An expanded tournament would essentially write in ink about 25 teams into the field every year, Purdue certainly among them. That then becomes more like making par than accomplishing something. You never want to turn making the NCAA Tournament into the equivalent of playing in the Little Caesar’s Bowl.

• Is there ever going to be a working definition of “enough” applied here? At some point, you have enough money and at some point there are enough teams in these championship events. There has to come a point in time when the more-more-more mindset has to change, before these bubbles burst, right? Diluting the product is bad business, and the powers-that-be here aren’t all that far from stepping on their products enough to devalue them. It’s OK if demand outpaces supply.

• Are these TV monies going to keep increasing? No one mentions this, but these are tumultuous times in media and entertainment as traditional cable goes by the wayside and advertising dynamics change. Live sports are king, yes, but right now these media partners are probably overpaying as is because of it. Are we sure the numbers are going to keep going up? It’s a big assumption.

COMPLEMENTARY ROSTER CONSTRUCTION

Weird, random topic, I know, but I just wanted to present another way to look at team-building in this strange new transfer- and resource-allocation-driven world.

Many years ago, Purdue football began producing elite pass-rushing defensive ends year after year, becoming a significant source of pride around the program that endures today, albeit perhaps dimly.

It really started with Rosevelt Colvin, but to take it a step further, it started with Matt Light, as he and fellow future NFL offensive tackle Brandon Gorin were grueling sparring partners in practice for Colvin and in ’98, fellow eventual long-time pro Chike Okeafor.

The offensive linemen helped make the defensive linemen great and once you have a great player, you have a template with which to recruit more of them.

You know what really unlocked A.J. Hammons as one of the pre-eminent figures in Purdue’s lineage of great big men? Isaac Haas, who pushed Hammons in a way he’d never before been challenged.

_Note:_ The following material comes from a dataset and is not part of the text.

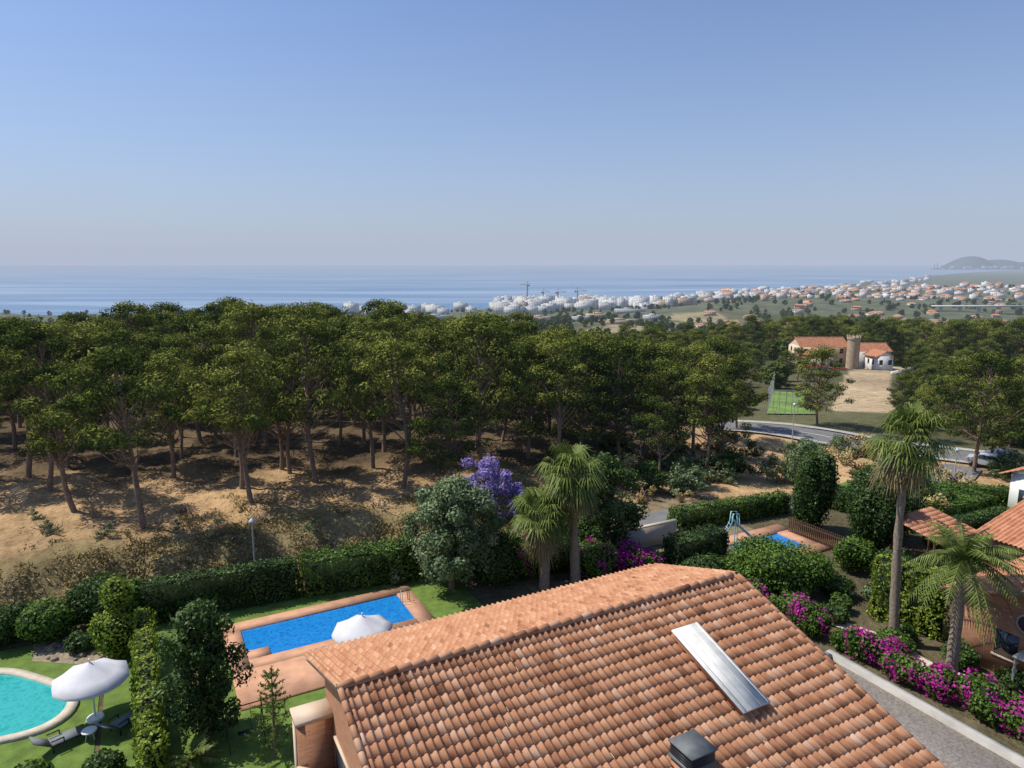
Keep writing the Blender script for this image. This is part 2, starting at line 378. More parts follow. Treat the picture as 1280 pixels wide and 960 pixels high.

To the present, you can’t tell me that CJ Cox and Gicarri Harris weren’t great for Braden Smith and certainly vice versa, probably more so vice versa, because neither freshman guard saw an adversary as good as Smith all season, Kam Jones perhaps excluded.

Now, to the present, Oscar Cluff is going to mean the world to Daniel Jacobsen. Watch.

Purdue Flag
Purdue Flag (Chad Krockover)

RANDOM THOUGHTS FOR THE WEEK

• This is an issue that I think is going to come more and more into the national conversation: Should overseas professionals be allowed to play college basketball? It is a worthy discussion that is relevant to Purdue and certainly the Big Ten right now.

In Purdue’s case, at least Omer Mayer can be called a kid. He’s 18 years old. What Illinois is doing, and a model others will follow, I’m sure, is just importing professional teams every year. Creighton and Kentucky brought in adults, like dudes who have played pro ball overseas for years.

I get it: Amateurism is a punchline now, but if a baseball player signed a contract with the Pirates out of high school, would he still be allowed to come back and play in college as a 20-year-old freshman after a year or two playing in Fargo? Nope.

Why not?

At some point, a G-Leaguer who never went to college and thus never had eligibility to renounce may realize the money is better in college basketball now. What are you going to tell them?

Lastly, there’s no need to be provincial or protectionist about this, but do we want American college basketball to become an extension of the overseas game?

It’s an interesting thought exercise, at least.

• Now that this new order of college sports are in place, I am thinking about starting a thinkpiece of sorts on the new ethics of college basketball.

I don’t what all that will entail but I know that talking recruits into impulse buys by giving them a whiff on money ain’t it. Tampering with other peoples’ players who are not actively soliciting such contact, that ain’t it.